Do any lines in the data below contain "wsel"? If so, copy every one of them.
━━━━━ Supplied information
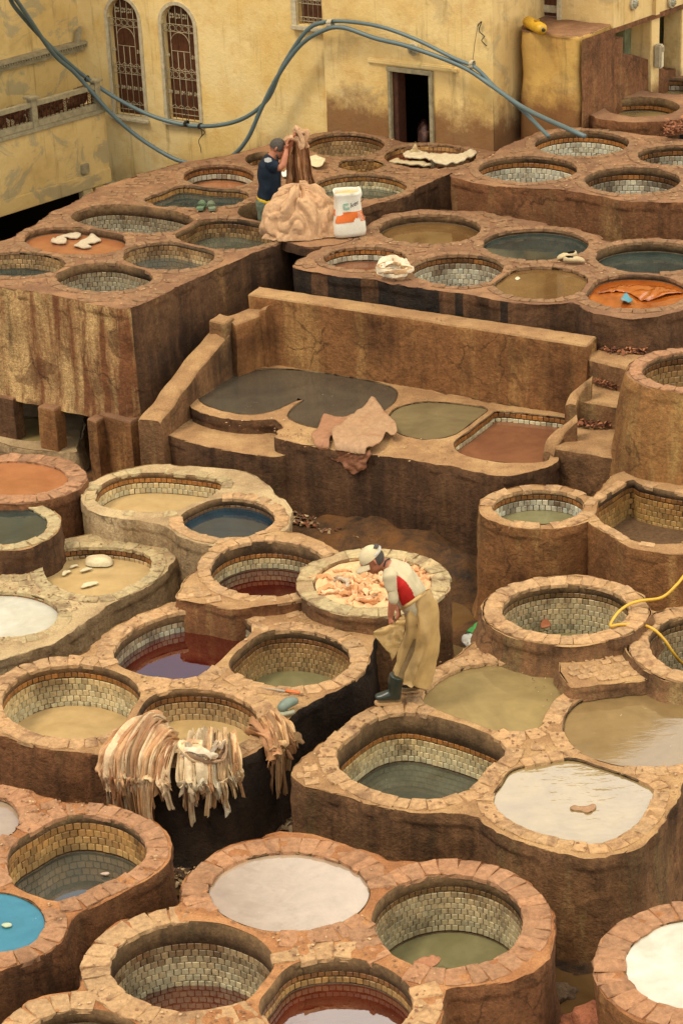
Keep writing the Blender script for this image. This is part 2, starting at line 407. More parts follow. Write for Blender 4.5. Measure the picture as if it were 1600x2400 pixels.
def pix_loop(spec, z, n=72):
    """opening loop on level z from (x0,x1,y0,y1[,squareness]) or a list of photo points"""
    if isinstance(spec, tuple):
        x0, x1, y0, y1 = spec[:4]; e = 2.0/(spec[4] if len(spec) > 4 else 2.0)
        cx, cy, a, b = (x0+x1)/2, (y0+y1)/2, (x1-x0)/2, (y1-y0)/2
        pts = []
        for k in range(n):
            t = 2*math.pi*k/n; ct, st = math.cos(t), math.sin(t)
            pts.append((cx+a*math.copysign(abs(ct)**e, ct), cy+b*math.copysign(abs(st)**e, st)))
    else: pts = [(p.x, p.y) for p in spline([Vector((p[0], p[1], 0)) for p in spec], 6, True)]
    W = [P(x, y, z) for x, y in pts]
    L = resample(ccw([(w.x, w.y) for w in W]), n=n)
    # hand-made wobble
    c = L.mean(0); sd_ = random.uniform(0, 99)
    return L*1.0 + normals(L)*np.array([.012*noise.noise(Vector((p[0]*2.2, p[1]*2.2, sd_))) for p in L])[:, None]
LOOPS = []     # every opening: (loop, z)
PLACED = []    # placed rim bricks, to avoid double pieces
# ---------------------------------------------------------------- terrace body
def terrace(name, label, z, outline, holes, wall, top, zbase=-.05, cuts=(), rimw=.17, flare=.10, paving=True, brickc='tan', cat='vat block', cap=.11, lipz=0.0, wall2=None, wsel=None, bulge=.03, pave_size=(.17, .13), stone_amt=1.0, parent=None, group=None):
    """clay-covered masonry block with openings; paving pieces are its children"""
    pts = np.concatenate([h for h in holes]+([outline] if outline is not None else []))
    g = .045; x0, y0 = pts.min(0)-.5; x1, y1 = pts.max(0)+.5
    nx, ny = int((x1-x0)/g)+1, int((y1-y0)/g)+1
    X, Y = np.meshgrid(x0+g*np.arange(nx), y0+g*np.arange(ny)); Q = np.stack([X.ravel(), Y.ravel()], 1)
    Fd = np.full(len(Q), 1e3)
    if outline is not None: Fd = sdf(Q, outline)
    for h in holes:
        s = sdf(Q, resample(h, n=36))-rimw
        k = .10; hh = np.clip(.5+.5*(s-Fd)/k, 0, 1)
        Fd = s*(1-hh)+Fd*hh-k*hh*(1-hh)
    L = np.array(contour(Fd.reshape(ny, nx), x0, y0, g)); L = resample(L, step=.05)
    for _ in range(1): L = (np.roll(L, 1, 0)+2*L+np.roll(L, -1, 0))/4
    N = normals(L)
    L = L + N*np.array([.024*fbm((p[0], p[1], z), 2.6)+.016*noise.noise(Vector((p[0]*9, p[1]*9, 1))) for p in L])[:, None]
    hl = [offset(h, .012) for h in holes]
    cl = [c for c in cuts]
    n0 = len(L); vco = [Vector(p) for p in L]; edges = [(i, (i+1) % n0) for i in range(n0)]
    for h in hl+cl:
        b = len(vco); vco += [Vector(p) for p in h]; edges += [(b+i, b+(i+1) % len(h)) for i in range(len(h))]
    gx = np.arange(x0, x1, .13); gy = np.arange(y0, y1, .13)
    GX, GY = np.meshgrid(gx, gy); G = np.stack([GX.ravel(), GY.ravel()], 1)+np.random.RandomState(3).uniform(-.03, .03, (GX.size, 2))
    ok = sdf(G, L) < -.06
    for h in hl+cl: ok &= sdf(G, resample(h, n=32)) > .06
    vco += [Vector(p) for p in G[ok]]
    r = delaunay_2d_cdt(vco, edges, [], 0, 1e-5)
    V2 = np.array([(v.x, v.y) for v in r[0]]); T = np.array([f for f in r[2]])
    cen = V2[T].mean(1); okt = inside(cen, L)
    for h in hl+cl: okt &= ~inside(cen, h)
    T = T[okt]
    dl = sdf(V2, L)
    def zt(x, y, d): return z - .012 + .010*fbm((x, y, z*3), 3.0) + .006*noise.noise(Vector((x*12, y*12, 5))) - (.008 if d > -.02 else 0)
    verts = [(x, y, zt(x, y, d)) for (x, y), d in zip(V2, dl)]
    faces = [tuple(int(i) for i in t) for t in T]
    # fix orientation upward
    faces = [f if ((V2[f[1]]-V2[f[0]])[0]*(V2[f[2]]-V2[f[0]])[1]-(V2[f[1]]-V2[f[0]])[1]*(V2[f[2]]-V2[f[0]])[0]) > 0 else f[::-1] for f in faces]
    mi = [0]*len(faces)
    # outer wall
    H = z-zbase
    hs = [0, .012, .04, cap*.8, cap, cap+.02, cap+.05]; k = cap+.05
    while k < H-.10: k += .085; hs.append(min(k, H))
    if hs[-1] < H: hs.append(H)
    b = len(verts)
    NS = (np.roll(N, 1, 0)+N+np.roll(N, -1, 0))/3
    for h in hs:
        if h <= 0: off = 0.0
        elif h < .03: off = .008
        elif h < cap+.001: off = .014
        else: off = 0.0
        fl = flare*math.exp(-(H-h)/.16)+bulge*(1-(1-h/H)**2.2 if bulge > .05 else h/H)
        for (px, py), (nx_, ny_) in zip(L, NS):
            q = Vector((px, py, z-h))
            d = off+fl
            if 0 < h < cap+.001: d -= .016*(noise.noise(Vector((px*3, py*3, 7))) > .02)
            if h > .005: d += .03*fbm(q, 1.7, 3)+.012*noise.noise(q*9)+(.012*noise.noise(Vector((px*14, py*14, 3))) if h < cap+.01 else 0)
            zz = z-h - (.02 if h < .03 else 0)*0 + (zt(px, py, 0)-z if h <= 0 else 0) + (.012*noise.noise(Vector((px*5, py*5, 9))) if cap*.7 < h < cap+.03 else 0)
            verts.append((px+nx_*d, py+ny_*d, zz))
    for i in range(len(hs)-1):
        for j in range(n0):
            a = b+i*n0+j; a2 = b+i*n0+(j+1) % n0
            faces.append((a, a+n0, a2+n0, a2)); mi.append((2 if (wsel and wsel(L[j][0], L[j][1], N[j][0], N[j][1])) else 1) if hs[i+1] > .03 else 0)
    c = L.mean(0)
    root = mesh(name, verts, faces, [top, wall]+([wall2] if wall2 else []), parent, True, mi, loc=(Vector((c[0], c[1], max(zbase, 0)))-(origin(parent) if parent else Vector((0, 0, 0)))))
    try: root.data.set_sharp_from_angle(angle=math.radians(55))
    except Exception: pass
    if parent is None: tag(root, label, cat, group)
    # paving
    if paving:
        rnd = random.Random(hash(name+str(z)) % 1000 if False else int(abs(c[0]*97+c[1]*31)))
        sx, sy = pave_size; ang = rnd.uniform(-.6, .6); R_ = np.array([[math.cos(ang), -math.sin(ang)], [math.sin(ang), math.cos(ang)]])
        cand = []
        rr = 7.0; n_ = int(rr/sy)
        for a in range(-n_, n_+1):
            for bb in range(-int(rr/sx), int(rr/sx)+1):
                cand.append(((bb+(.5 if a % 2 else 0))*sx+rnd.uniform(-.015, .015), a*sy+rnd.uniform(-.012, .012)))
        cand = np.array(cand)@R_.T+c
        ok = sdf(cand, L) < -.085
        cand = cand[ok]; 
        for h in holes:
            if len(cand): cand = cand[sdf(cand, resample(h, n=32)) > rimw+.06]
        for h in cl:
            if len(cand): cand = cand[sdf(cand, resample(h, n=32)) > .10]
        cnt = 0
        for q in cand:
            if cnt >= 290 or rnd.random() > stone_amt*.93: continue
            w = P_inview(q[0], q[1], z)
            if not w: continue
            col = BR[brickc]; v = rnd.uniform(.82, 1.12)
            inst('stone', STONES[rnd.randrange(8)], root, (q[0], q[1], z-.039), (rnd.uniform(-.02, .02), rnd.uniform(-.02, .02), ang+rnd.uniform(-.14, .14)),
                 (sx*.94*rnd.uniform(.85, 1.0), sy*.94*rnd.uniform(.85, 1.0), .032+rnd.uniform(0, .008)), c4(tuple(x*v for x in col))); cnt += 1
    return root, L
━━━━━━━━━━
Finished exercise:
def terrace(name, label, z, outline, holes, wall, top, zbase=-.05, cuts=(), rimw=.17, flare=.10, paving=True, brickc='tan', cat='vat block', cap=.11, lipz=0.0, wall2=None, wsel=None, bulge=.03, pave_size=(.17, .13), stone_amt=1.0, parent=None, group=None):
            faces.append((a, a+n0, a2+n0, a2)); mi.append((2 if (wsel and wsel(L[j][0], L[j][1], N[j][0], N[j][1])) else 1) if hs[i+1] > .03 else 0)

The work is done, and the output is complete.